Micro Frontend Architecture with MicroApp: Concepts, Benefits, and Implementation Guide

The article introduces the micro‑frontend architecture, emphasizing its core principles of independent development, deployment, and runtime, and explains how it enables large applications to be split into smaller, independently developed sub‑applications while maintaining overall integrity.

It defines micro‑frontends as an extension of micro‑service ideas, not tied to specific libraries or frameworks, and lists typical scenarios for adoption, such as overly large projects, cross‑team collaboration, legacy applications, independent deployment needs, and performance optimization through lazy loading.

The piece reviews three major micro‑frontend frameworks: single‑spa , qiankun (a wrapper around single‑spa), and MicroApp (a lightweight WebComponent‑based solution from JD). It highlights MicroApp’s advantages: minimal integration cost, no need to modify webpack, built‑in sandbox, style isolation, pre‑loading, data communication, and zero external dependencies.

For a practical implementation, the article walks through creating a React base using UMI and TypeScript, installing the MicroApp library with npm i @micro-zoe/micro-app --save, and adding the dependency entry "@micro-zoe/micro-app": "^1.0.0-alpha.7" to package.json.

It then shows how to start MicroApp in a global.tsx file (

import microApp from '@micro-zoe/micro-app'; microApp.start();

), configure a sub‑application route, and embed the sub‑app using the

<micro-app name="yp" url={config?.yp} onDataChange={onDispathChild} />

component, including an event handler for communication between the host and child.

Cross‑origin considerations are addressed by adding appropriate headers in webpack-dev-server (

devServer: { headers: { 'Access-Control-Allow-Origin': '*' } }

) and configuring server‑side CORS filters in Java.
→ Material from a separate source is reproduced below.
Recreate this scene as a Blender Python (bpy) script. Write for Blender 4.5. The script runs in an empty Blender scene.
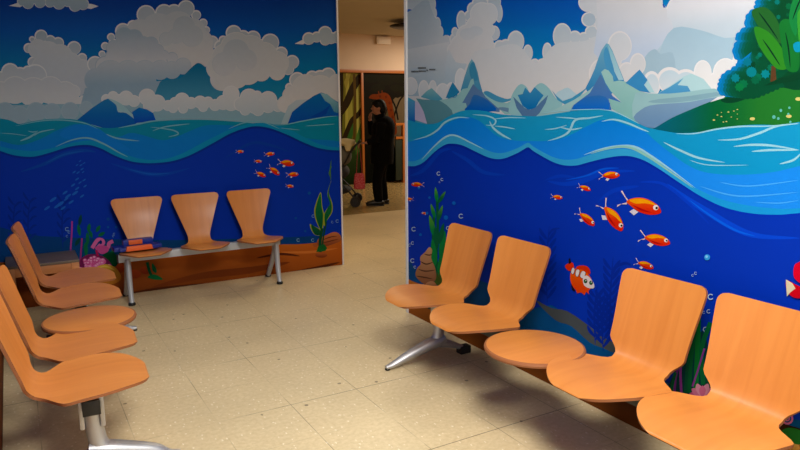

Proxy configuration examples illustrate routing local requests to a staging environment.

The article also explains MicroApp’s data communication mechanisms, emphasizing scoped communication between host and child apps to avoid data pollution, while also supporting global messaging.

In conclusion, the author notes that micro‑frontends reduce coupling and improve scalability, especially when using MicroApp’s WebComponent‑based approach, but advises evaluating project complexity before adopting the pattern.